## start DATA

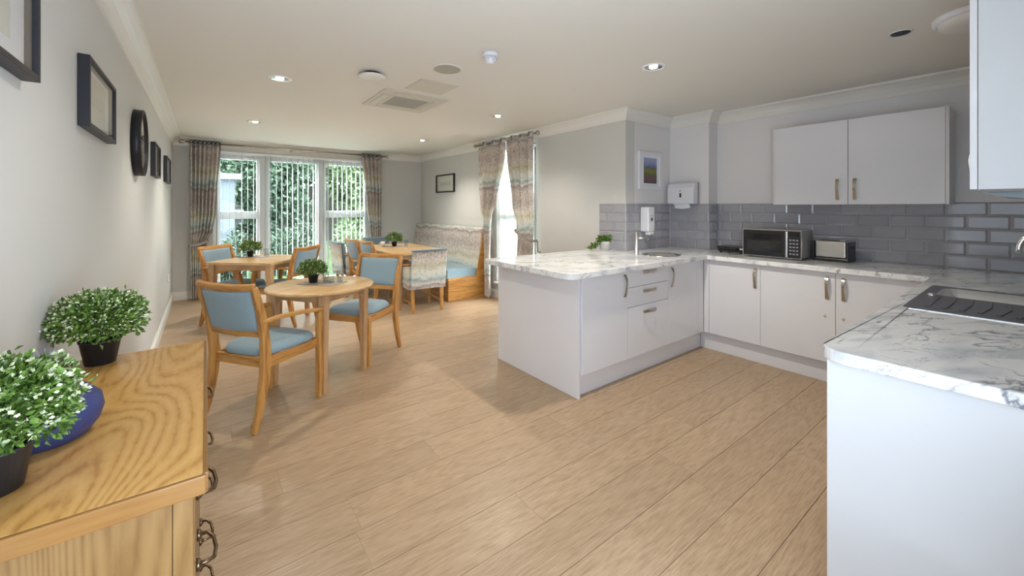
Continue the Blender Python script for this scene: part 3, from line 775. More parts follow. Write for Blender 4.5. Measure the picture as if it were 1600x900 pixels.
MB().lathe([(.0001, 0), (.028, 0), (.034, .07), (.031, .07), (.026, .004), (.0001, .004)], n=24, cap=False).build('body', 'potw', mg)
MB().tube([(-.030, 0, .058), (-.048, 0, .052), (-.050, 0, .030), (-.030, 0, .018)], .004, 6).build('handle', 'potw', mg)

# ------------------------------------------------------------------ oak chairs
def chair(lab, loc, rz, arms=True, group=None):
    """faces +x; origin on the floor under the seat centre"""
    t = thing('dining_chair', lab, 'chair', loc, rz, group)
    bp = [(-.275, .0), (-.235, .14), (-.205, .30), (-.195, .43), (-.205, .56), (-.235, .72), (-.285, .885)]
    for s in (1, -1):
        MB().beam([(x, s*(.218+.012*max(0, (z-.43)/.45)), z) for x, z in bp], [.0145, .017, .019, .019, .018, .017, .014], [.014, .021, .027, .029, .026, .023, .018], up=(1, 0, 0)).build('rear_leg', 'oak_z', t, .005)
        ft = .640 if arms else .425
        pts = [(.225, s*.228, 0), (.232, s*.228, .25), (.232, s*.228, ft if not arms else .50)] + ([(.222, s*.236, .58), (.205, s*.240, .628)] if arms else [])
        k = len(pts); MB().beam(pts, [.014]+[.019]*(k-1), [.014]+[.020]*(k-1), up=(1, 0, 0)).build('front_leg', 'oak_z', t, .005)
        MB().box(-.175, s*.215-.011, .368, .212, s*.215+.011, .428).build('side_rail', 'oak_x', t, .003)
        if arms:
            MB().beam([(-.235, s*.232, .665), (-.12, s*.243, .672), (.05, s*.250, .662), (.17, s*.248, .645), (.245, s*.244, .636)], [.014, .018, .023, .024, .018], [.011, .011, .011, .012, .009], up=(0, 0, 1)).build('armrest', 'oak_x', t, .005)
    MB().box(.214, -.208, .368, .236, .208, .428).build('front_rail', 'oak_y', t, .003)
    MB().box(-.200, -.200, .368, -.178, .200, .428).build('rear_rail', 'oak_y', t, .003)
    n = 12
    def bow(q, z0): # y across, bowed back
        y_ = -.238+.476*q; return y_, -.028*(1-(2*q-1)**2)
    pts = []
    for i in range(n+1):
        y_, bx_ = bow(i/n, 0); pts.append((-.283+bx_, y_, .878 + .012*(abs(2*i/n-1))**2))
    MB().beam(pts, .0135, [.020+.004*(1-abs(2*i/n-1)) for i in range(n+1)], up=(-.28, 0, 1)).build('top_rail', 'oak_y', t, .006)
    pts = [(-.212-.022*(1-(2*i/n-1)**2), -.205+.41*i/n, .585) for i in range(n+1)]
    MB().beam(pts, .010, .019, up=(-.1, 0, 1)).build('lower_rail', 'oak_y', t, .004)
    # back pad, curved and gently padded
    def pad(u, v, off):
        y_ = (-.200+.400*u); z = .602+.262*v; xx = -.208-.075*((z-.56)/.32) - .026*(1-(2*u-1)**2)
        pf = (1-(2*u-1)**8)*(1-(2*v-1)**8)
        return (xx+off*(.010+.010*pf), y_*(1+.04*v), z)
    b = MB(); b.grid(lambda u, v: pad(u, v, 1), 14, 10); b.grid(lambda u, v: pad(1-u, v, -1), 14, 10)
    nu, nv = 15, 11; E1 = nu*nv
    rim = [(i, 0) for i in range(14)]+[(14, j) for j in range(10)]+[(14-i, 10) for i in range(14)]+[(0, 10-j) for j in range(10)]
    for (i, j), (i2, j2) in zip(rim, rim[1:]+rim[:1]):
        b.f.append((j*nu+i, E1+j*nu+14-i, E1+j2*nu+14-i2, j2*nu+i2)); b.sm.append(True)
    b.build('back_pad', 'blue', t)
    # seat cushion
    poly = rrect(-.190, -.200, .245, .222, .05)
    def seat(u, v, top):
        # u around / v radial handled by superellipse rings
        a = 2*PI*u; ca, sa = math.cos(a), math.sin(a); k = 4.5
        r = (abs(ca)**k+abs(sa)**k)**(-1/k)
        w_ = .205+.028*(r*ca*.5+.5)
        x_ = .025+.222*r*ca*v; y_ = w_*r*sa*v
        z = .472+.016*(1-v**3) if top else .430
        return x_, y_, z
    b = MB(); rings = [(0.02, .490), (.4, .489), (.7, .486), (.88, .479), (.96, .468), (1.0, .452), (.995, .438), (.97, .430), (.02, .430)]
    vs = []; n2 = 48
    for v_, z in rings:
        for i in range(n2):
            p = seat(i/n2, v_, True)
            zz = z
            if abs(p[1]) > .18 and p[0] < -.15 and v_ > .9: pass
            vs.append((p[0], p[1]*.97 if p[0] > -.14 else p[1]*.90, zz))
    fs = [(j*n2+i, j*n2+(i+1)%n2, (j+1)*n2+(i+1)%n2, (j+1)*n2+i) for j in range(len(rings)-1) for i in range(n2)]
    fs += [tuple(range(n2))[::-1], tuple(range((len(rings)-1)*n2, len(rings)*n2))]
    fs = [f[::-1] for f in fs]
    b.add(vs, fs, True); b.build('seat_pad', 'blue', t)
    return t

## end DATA

Exactly restate the lines from the beginning of the data through the line with "6).build('handle', 'potw', mg)", and no others, keeping pictures out.

WRITTEN SOLUTION →
Continue the Blender Python script for this scene: part 3, from line 775. More parts follow. Write for Blender 4.5. Measure the picture as if it were 1600x900 pixels.
MB().lathe([(.0001, 0), (.028, 0), (.034, .07), (.031, .07), (.026, .004), (.0001, .004)], n=24, cap=False).build('body', 'potw', mg)
MB().tube([(-.030, 0, .058), (-.048, 0, .052), (-.050, 0, .030), (-.030, 0, .018)], .004, 6).build('handle', 'potw', mg)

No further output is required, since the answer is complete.